Как видим, дело вновь идёт к войне. Маловероятно, что при самом благоприятном для себя исходе внутренней борьбы Турчинов, Парубий и компания сразу же объявят войну России. Скорее вначале попытаются активизировать войну в Донбассе, заменив АТО на другой формат, предполагающий более активное участие армии. Впрочем, если успеют, то войну России они объявят чуть позже.
В свою очередь, война на фоне анонсированного двукратного роста коммунальных платежей, при том, что 60% населения уже не платит, окончательно добьёт внутреннюю социальную стабильность, потребует усиления репрессивных мер в тылу сражающейся армии и, стимулирует дальнейший распад Украины на независимые и полунезависимые территории.
Украинская трагедия вступает в последнюю, наиболее продолжительную фазу. Вопрос заключается в том, что должна делать Россия, чтобы купировать последствия украинского коллапса? Ответ на него зависит от того, какая задача представляется руководству страны приоритетной.
Очевидно, что если бы речь шла о защите на Украине этнических русских, а также её русскокультурных жителей (тех же этнических русских, но считающихся украинцами), то активные действия были бы предприняты уже давно. Точно также уже поздно спасать украинскую экономику. В ЕАЭС практически нечего интегрировать, кроме разорённой территории и трёх десятков миллионов нищего населения, из которых миллионов 15 относятся к России враждебно и интегрироваться хотят в Европу.

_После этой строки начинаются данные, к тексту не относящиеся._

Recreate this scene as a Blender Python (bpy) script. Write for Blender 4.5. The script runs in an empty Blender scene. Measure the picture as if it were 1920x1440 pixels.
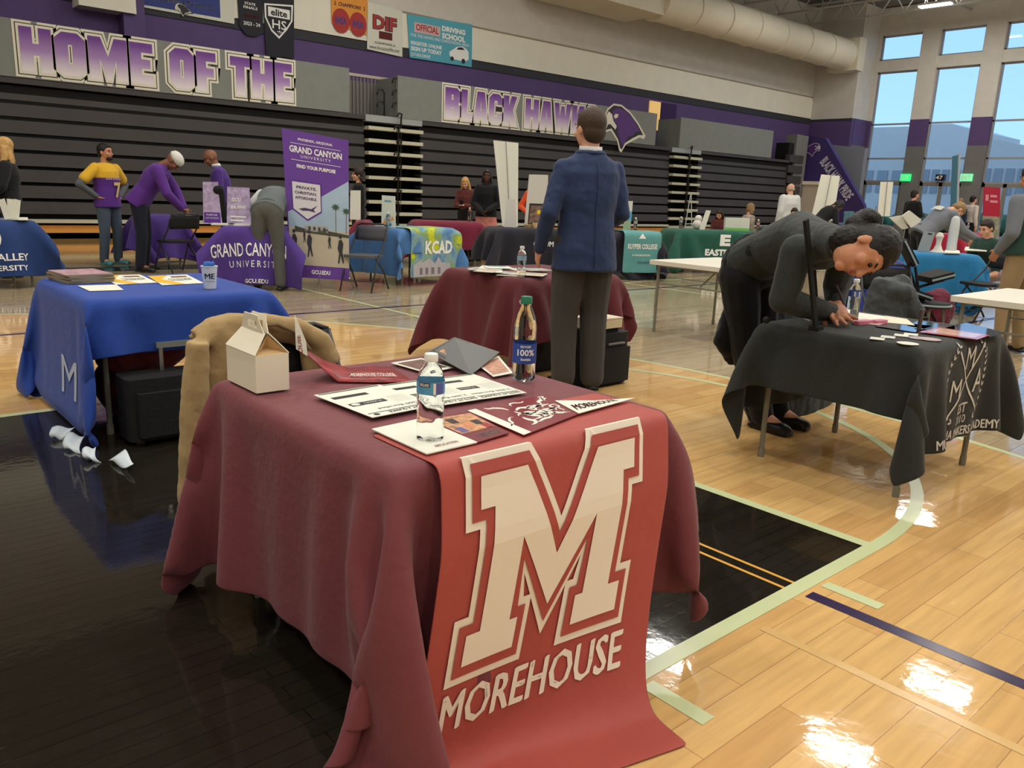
import bpy, bmesh, math, random
import numpy as np
from mathutils import Vector, Matrix
from mathutils.geometry import tessellate_polygon
random.seed(7); np.random.seed(7)
C = bpy.context.scene.collection
SC = bpy.context.scene
# ------------------------------------------------------------------ camera, world, exposure
FPX = 1514.0; HC = 1.285
def _d(x, y):
    v = np.array([x-960., y-720., FPX]); return v/np.linalg.norm(v)
_X = _d(2720, 433); _Y = _d(-410, 305); _Z = np.cross(_X, _Y)
if _Z[1] > 0: _Z = -_Z
_Z /= np.linalg.norm(_Z); _Y = _Y-_X*np.dot(_X, _Y); _Y /= np.linalg.norm(_Y)
MC = np.array([_X, _Y, _Z]); CP = np.array([0, 0, HC])
def az(x, y, z=0.):
    r = MC@_d(x, y); return CP+r*((z-HC)/r[2])
def ay(x, y, Y):
    r = MC@_d(x, y); return CP+r*(Y/r[1])
def ax(x, y, X):
    r = MC@_d(x, y); return CP+r*(X/r[0])
cam = bpy.data.cameras.new('camera'); cam.sensor_width = 36; cam.lens = 36*FPX/1920; cam.clip_end = 300; cam.clip_start = .05
co = bpy.data.objects.new('camera', cam); C.objects.link(co); SC.camera = co
R = Matrix([[MC[i][0], -MC[i][1], -MC[i][2]] for i in range(3)]).to_4x4()
co.matrix_world = Matrix.Translation(Vector(CP)) @ R
SC.view_settings.view_transform = 'Standard'; SC.view_settings.look = 'None'
SC.view_settings.gamma = 1; SC.view_settings.use_curve_mapping = False
SC.view_settings.exposure = 0.0
LAMP_W = 105.0; LAMP_COL = (1.0, .955, .88)
w = bpy.data.worlds.new('world'); SC.world = w; w.use_nodes = True
nt = w.node_tree; bg = nt.nodes['Background']; bg.inputs[1].default_value = 1.5
tc = nt.nodes.new('ShaderNodeTexCoord'); sp = nt.nodes.new('ShaderNodeSeparateXYZ'); cr = nt.nodes.new('ShaderNodeValToRGB')
nt.links.new(tc.outputs['Generated'], sp.inputs[0]); nt.links.new(sp.outputs[2], cr.inputs[0]); nt.links.new(cr.outputs[0], bg.inputs[0])
cr.color_ramp.elements[0].position = 0.0; cr.color_ramp.elements[0].color = (.40, .66, .95, 1)
cr.color_ramp.elements[1].position = .35; cr.color_ramp.elements[1].color = (.26, .47, .86, 1)
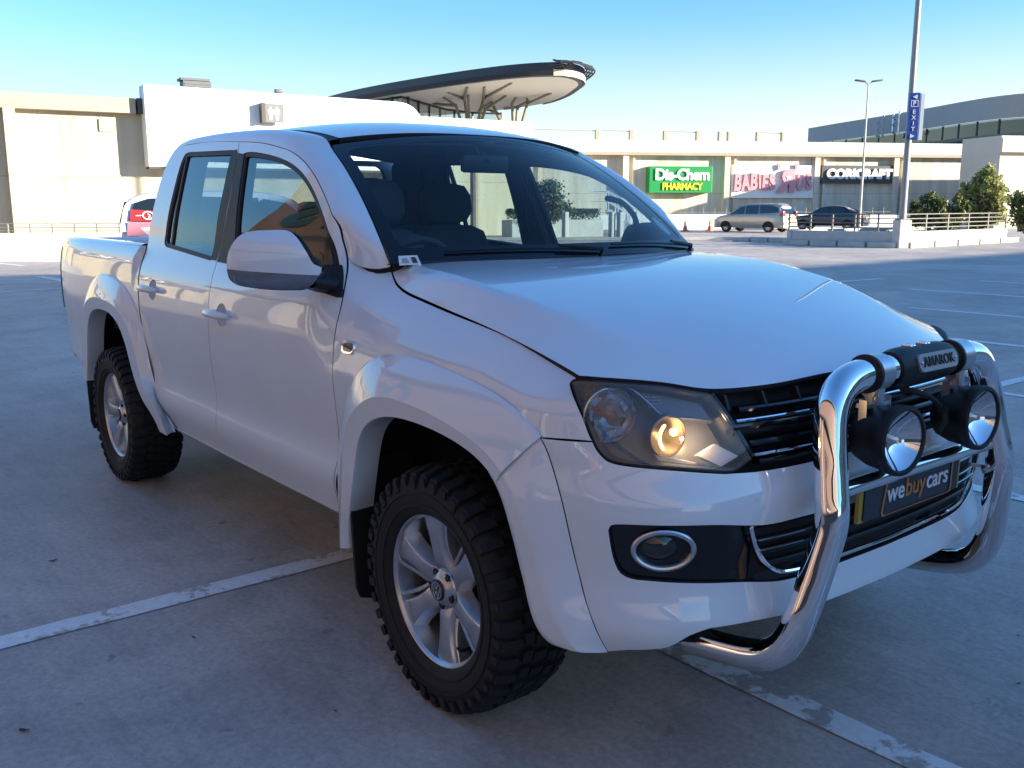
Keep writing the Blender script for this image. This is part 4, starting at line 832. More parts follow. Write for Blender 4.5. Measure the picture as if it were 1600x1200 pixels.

Лежащей на поверхности приоритетной задачей России является закрытие своих границ от соприкосновения с радикальными бандами, а также создание антимигрантского буфера, который будет способен остановить миллионы нелегалов, бегущих в Россию от украинской разрухи и произвола. Обе задачи было бы неплохо решить к началу 2018 года – оставшийся у Украины запас прочности очень невелик.
Такой буфер может быть создан за счёт расширения территорий ДНР/ЛНР до границ областей, а также создания ещё одной (Харьковской), максимум двух (и Запорожская) народных республик. В дальнейшем республики было бы целесообразно слить в конфедерацию Восточной Украины (или Новороссию) с центром в Харькове (первая столица Украины, университетский и промышленный город, к тому же его управленческие структуры сохранены Кернесом в рабочем состоянии).
Кроме практической задачи прикрытия границы подобная конфедерация, а на первом плане конгломерат народных республик, может выступать в качестве одного из субъектов переговоров о будущем страны. Переговоры она может вести как с другими субъектами распавшейся Украины, так и в рамках международных форматов (хотя бы в том же статусе, что ДНР/ЛНР в Минске).
Следует отметить, что механизм приграничного буфера достаточно гибок и пластичен, а его функционал ограничен только воображением пользователя. В частности он позволяет подвесить вопрос о дальнейшей судьбе украинских земель до лучших времён. В то же время, данная конфедерация может быть расширена за счёт присоединения новых бывших украинских территорий, а в случае возникновения необходимости ничто не мешает оперативно интегрировать её (или любую её конфедеративную часть)в Россию.
Первоначально небольшие территория и население конфедерации серьёзно снизят издержки России на поддержание её жизнеспособности. В дальнейшем, на её базе может быть отработан механизм создания новой экономики, вместо уничтоженной, а на следующем этапе уже бюджет конфедерации должен будет полностью или частично оплачивать реновацию вновь присоединяемых территорий, если таковые будут.
Безусловно, вариант с буфером не идеален, но любые другие (даже вариант ничего не делать – просто смотреть) оказываются более затратными финансово и рискованными политически.